Ayer acudí al acto conmemorativo en recuerdo de las víctimas del holocausto nazi en el Parlament de Catalunya. Me vestí de negro transparente y riguroso, como huerfana que me siento de millones de personas. La tarde se fue enfriando con un viento sobrenaturalmente gélido en esta ciudad casi tropical. Al llegar nos enteramos de que el excelentísimo no pensaba agasajarnos con cava, qué pena. Nuestras antepasadas encerradas, torturadas, privadas de todo, famélicas y asesinadas se merecían unas copitas de vino burbujeante. Y nosotras también.
Nada más llegar divisé un grupo de gitanos y ya me sentí en familia, en la extraña familia que conformamos las perseguidas. Allí estábamos otra vez todas juntas: las judias, las bolleras, las maricas,... Pero faltaban otras compañeras de barracón: las raras, las discapacitadas, las comunistas, las resistentes,...

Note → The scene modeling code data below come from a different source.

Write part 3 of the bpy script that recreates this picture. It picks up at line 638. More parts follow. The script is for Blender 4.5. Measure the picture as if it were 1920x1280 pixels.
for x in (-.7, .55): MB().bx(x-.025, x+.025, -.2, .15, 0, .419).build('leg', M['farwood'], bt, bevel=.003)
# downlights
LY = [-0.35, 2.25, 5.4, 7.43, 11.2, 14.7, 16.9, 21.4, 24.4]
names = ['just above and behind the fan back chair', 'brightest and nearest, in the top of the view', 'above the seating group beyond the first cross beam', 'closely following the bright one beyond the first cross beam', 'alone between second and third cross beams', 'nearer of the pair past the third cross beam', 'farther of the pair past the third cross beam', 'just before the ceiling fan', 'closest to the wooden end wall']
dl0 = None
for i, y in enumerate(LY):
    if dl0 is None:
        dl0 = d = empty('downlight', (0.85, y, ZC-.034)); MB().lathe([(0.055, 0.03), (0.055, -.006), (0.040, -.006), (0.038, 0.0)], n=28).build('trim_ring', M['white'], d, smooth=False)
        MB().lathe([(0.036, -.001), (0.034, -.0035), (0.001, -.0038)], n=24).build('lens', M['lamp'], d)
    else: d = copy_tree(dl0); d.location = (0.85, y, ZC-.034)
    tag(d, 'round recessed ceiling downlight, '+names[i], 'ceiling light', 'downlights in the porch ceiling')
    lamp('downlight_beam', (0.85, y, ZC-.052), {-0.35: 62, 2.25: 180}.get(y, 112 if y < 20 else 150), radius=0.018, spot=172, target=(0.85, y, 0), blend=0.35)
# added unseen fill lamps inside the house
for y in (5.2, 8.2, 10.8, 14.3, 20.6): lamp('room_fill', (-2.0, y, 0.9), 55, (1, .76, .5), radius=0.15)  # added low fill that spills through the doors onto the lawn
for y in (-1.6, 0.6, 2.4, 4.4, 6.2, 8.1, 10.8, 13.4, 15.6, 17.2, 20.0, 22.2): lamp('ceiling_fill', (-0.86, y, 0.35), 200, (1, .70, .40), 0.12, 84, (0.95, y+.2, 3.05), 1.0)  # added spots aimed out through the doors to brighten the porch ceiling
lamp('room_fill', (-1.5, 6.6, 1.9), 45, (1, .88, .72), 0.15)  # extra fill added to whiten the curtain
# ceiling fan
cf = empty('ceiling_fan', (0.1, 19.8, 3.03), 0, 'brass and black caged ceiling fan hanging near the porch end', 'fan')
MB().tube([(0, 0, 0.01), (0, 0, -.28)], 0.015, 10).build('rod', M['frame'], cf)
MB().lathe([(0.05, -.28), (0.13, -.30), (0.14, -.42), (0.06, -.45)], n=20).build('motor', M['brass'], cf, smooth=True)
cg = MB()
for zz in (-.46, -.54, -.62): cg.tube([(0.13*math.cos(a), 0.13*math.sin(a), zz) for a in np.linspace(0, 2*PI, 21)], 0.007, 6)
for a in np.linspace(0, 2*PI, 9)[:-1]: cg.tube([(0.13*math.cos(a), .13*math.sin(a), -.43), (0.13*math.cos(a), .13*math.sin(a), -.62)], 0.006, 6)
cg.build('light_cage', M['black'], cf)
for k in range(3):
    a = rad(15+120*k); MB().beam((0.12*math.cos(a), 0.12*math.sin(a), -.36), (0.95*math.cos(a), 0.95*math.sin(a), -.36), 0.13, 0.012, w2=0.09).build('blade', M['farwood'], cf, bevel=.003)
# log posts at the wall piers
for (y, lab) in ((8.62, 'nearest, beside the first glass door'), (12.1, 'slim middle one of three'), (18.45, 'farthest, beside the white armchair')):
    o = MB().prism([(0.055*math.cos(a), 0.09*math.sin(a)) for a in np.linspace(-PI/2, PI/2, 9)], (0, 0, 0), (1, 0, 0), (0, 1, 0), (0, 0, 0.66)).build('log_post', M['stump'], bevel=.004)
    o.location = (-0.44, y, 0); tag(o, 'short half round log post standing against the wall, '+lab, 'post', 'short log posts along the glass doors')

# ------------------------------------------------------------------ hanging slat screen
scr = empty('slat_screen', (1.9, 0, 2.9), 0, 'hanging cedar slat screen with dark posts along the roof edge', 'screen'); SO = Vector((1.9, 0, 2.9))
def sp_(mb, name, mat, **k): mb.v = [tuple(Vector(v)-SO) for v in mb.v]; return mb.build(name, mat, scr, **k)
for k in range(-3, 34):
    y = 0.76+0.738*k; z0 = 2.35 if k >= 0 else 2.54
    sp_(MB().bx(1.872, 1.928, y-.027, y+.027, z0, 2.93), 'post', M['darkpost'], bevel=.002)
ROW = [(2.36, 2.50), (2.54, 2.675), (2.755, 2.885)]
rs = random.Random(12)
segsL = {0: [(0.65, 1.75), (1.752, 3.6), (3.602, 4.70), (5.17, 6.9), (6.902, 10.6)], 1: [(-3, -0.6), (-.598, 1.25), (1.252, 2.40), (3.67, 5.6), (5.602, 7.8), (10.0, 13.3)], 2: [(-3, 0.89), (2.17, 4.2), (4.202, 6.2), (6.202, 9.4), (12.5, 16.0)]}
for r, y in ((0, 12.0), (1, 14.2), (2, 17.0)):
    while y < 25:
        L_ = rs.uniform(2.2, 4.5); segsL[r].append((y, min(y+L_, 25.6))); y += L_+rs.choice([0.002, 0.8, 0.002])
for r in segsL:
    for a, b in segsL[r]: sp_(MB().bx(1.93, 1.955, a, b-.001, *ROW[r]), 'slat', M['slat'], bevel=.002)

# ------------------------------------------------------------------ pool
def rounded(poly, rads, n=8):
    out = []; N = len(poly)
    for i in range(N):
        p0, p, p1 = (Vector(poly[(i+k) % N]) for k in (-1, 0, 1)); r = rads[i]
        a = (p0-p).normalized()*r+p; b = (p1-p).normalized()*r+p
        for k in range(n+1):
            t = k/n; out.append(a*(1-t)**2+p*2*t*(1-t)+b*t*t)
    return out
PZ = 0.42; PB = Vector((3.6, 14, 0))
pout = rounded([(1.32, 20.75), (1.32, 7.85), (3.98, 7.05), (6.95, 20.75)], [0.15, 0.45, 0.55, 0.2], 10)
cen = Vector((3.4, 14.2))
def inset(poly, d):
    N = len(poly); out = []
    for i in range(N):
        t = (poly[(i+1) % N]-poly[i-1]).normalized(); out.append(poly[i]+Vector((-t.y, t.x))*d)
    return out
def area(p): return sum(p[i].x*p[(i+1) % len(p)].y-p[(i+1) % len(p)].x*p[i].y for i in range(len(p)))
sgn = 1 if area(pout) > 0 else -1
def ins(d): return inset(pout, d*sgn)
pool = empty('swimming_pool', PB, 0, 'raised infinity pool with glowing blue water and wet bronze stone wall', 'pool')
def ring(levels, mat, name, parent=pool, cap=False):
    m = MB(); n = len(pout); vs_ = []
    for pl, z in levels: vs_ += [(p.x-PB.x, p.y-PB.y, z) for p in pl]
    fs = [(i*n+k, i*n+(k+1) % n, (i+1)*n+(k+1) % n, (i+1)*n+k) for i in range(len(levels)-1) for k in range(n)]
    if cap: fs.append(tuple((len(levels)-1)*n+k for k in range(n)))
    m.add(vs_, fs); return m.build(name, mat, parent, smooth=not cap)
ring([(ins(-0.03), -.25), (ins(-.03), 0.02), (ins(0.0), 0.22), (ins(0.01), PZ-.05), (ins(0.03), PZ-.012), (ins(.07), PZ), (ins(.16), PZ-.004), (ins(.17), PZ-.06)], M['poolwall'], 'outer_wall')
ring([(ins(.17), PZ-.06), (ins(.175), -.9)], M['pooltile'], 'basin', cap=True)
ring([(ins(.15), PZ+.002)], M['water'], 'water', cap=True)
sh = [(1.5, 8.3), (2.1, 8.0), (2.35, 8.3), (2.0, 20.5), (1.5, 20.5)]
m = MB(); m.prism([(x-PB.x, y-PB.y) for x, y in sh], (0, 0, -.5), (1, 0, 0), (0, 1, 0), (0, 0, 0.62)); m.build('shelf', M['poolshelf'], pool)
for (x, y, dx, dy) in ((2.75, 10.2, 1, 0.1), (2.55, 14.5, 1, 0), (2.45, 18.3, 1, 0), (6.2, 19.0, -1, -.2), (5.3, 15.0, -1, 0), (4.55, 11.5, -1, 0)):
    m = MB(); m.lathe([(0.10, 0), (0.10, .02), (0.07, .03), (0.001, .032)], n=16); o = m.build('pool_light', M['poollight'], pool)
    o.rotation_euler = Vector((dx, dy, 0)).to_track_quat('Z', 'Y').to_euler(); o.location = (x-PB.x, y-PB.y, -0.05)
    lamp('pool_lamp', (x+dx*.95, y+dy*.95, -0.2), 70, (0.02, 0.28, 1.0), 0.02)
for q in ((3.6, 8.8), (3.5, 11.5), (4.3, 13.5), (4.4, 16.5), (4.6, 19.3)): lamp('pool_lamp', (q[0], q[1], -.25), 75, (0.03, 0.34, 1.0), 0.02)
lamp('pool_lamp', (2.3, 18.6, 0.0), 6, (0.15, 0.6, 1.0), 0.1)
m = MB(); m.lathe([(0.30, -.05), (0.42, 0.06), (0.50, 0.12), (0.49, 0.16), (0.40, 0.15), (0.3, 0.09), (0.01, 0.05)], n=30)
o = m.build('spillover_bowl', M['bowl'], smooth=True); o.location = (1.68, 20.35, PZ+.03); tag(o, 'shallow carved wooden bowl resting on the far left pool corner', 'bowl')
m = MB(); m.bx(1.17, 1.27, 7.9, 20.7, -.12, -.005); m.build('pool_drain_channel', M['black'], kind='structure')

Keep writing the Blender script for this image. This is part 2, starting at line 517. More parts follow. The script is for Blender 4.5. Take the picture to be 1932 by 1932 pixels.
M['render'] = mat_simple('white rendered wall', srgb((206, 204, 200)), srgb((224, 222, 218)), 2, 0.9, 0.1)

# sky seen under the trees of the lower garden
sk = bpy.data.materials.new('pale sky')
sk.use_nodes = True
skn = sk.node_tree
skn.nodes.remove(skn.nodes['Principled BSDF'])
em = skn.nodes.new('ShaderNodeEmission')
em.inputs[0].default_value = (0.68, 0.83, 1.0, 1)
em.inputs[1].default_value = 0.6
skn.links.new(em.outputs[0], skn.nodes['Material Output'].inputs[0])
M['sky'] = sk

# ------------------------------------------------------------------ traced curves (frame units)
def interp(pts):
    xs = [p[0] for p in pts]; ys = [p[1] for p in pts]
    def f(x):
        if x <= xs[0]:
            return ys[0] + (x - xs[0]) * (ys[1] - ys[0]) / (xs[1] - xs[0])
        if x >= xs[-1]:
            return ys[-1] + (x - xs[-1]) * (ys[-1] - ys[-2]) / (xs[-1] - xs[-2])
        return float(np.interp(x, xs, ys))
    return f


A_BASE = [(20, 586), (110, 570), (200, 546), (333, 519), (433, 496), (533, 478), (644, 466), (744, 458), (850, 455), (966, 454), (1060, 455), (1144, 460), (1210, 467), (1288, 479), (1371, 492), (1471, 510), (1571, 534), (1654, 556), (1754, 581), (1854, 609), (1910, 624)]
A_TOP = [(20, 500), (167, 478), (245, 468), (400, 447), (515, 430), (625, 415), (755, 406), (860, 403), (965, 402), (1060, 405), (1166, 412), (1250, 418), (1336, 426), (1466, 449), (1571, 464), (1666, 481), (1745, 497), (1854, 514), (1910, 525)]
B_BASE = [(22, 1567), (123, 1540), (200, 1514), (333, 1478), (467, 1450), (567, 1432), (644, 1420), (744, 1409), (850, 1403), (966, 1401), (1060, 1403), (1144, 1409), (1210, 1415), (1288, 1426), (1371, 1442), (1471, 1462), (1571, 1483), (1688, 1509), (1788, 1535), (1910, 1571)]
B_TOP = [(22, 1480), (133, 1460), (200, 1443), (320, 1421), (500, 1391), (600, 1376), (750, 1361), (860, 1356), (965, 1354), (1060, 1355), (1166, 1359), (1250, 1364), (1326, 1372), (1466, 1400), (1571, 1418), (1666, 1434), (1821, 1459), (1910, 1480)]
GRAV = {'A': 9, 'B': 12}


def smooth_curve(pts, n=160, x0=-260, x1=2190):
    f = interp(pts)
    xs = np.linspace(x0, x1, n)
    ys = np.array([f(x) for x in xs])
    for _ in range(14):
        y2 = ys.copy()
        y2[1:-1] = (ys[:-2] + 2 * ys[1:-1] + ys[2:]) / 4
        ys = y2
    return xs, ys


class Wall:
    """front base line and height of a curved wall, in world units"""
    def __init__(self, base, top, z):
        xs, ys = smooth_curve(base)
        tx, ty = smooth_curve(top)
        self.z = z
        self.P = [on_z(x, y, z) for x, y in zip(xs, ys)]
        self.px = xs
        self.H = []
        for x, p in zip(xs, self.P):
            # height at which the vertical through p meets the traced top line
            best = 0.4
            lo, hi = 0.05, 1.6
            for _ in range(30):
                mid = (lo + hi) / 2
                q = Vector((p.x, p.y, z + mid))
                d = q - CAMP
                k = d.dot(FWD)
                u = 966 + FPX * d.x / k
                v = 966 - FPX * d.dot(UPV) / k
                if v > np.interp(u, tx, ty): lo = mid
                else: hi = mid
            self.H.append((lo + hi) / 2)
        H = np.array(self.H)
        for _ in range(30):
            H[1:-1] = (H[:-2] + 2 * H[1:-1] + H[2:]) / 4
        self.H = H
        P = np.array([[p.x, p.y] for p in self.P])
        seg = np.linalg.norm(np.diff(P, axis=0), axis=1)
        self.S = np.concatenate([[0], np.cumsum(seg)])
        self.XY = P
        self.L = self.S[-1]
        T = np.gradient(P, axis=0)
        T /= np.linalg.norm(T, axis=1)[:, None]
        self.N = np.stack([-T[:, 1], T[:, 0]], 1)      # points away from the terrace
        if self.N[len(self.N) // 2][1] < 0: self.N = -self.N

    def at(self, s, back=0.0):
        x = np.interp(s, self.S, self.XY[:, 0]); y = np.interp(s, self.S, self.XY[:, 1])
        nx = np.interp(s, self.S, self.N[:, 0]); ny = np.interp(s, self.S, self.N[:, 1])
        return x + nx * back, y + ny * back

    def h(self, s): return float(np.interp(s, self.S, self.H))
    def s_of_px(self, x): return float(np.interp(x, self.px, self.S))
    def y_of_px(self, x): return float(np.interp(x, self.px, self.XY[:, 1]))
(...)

Podría hablar largo y tendido sobre esas ausencias. Pero prefiero sacar otras cosas que se me desataron una vez más en aquella sala impoluta superpoblada de fantasmas.
A quienes fuimos exterminadas por el fascismo ario no se nos señaló al azar. De hecho, desde los terroríficos reyes católicos españoles -glorificados todavía hoy por la historia infame que explican en las escuelas- hasta casi cualquier estado actual en este jodido planeta, las humanas a las que se nos trata de condenar a una vida inhabitable seguimos siendo las mismas. Y no nos queda otro remedio que mantener la guardia vigilante si queremos seguir vivas.
Un ojo siempre abierto para detectar cualquier aumento del racismo, la xenofobia, el machismo, la homofobia y todas las rarofobias que cruzan los discursos que no cesan, la canción de siempre. ¿Acaso no es antisemita seguir obviando que siempre convivieron -y conviven- judías entre nosotras?
Ayer recordó un representante de las testigas de jehová todos los genocidios que han teñido de sangre las páginas de nuestra historia planetaria desde que los campos de concentración nazis fueran clausurados -y visibilizados- el 26 de enero de 1945. Tantos millones de fantasmas no convocados hubieran derribado ayer el edificio del parlament. Entre ellos, muchos espíritus recientes asesinados en Gaza durante las últimas semanas por el estado -que no pueblo- israelí.
Quienes fuimos conducidas al inmenso matadero del III reich seguimos en peligro, bien que lo sabemos.
La activista lesbiana Elisabeth Vendrell recordó ayer el significado del triángulo negro. Este distintivo entre prisioneros se reservaba a indeseables y subhumanos. Entre ellos: lesbianas, mujeres autónomas, madres solteras, prostitutas,... Insurgentes frente al machismo. Y había muchas a las que represaliar: alguien me dijo que en el Berlín de principios de los años treinta cada noche encendían las luces más de doscientos bares de bolleras. Una explosión de libertad que el heteropatriarcado blanco -disfrazado esta vez de nazismo- no podía tolerar.
Tampoco debemos olvidar que la clausura de aquellas cárceles del horror no supuso la libertad de todos los prisioneros. Los supervivientes que portaban el triángulo rosa de las maricas fueron enviados directamente a la cárcel por pervertidos.
Y que el abominable Berlusconi -heredero del fascismo italiano de aquella época- acaba de promulgar leyes antigitanas.
Los nazis se devanaron los sesos clasificándonos a las torcidas. Si además de judia eras puta o lesbiana, sumaban al triángulo amarillo otro negro para formar la estrella de david. ¿Y si también eras coja y anarquista? Las discriminaciones se acumulan, no son excluyentes.
Ante tanto dolor y tanta rabia, prefiero salir a mis bares de extraviadas trazmarikabollos que siguen encendiendo sus luces y emborracharme como debieron hacerlo mientras pudieron aquellas miles de antepasadas. Y seguir luchando. Por mí y por todas mis compañeras.
¡A vuestra salud, hermanas torcidas de todos los tiempos!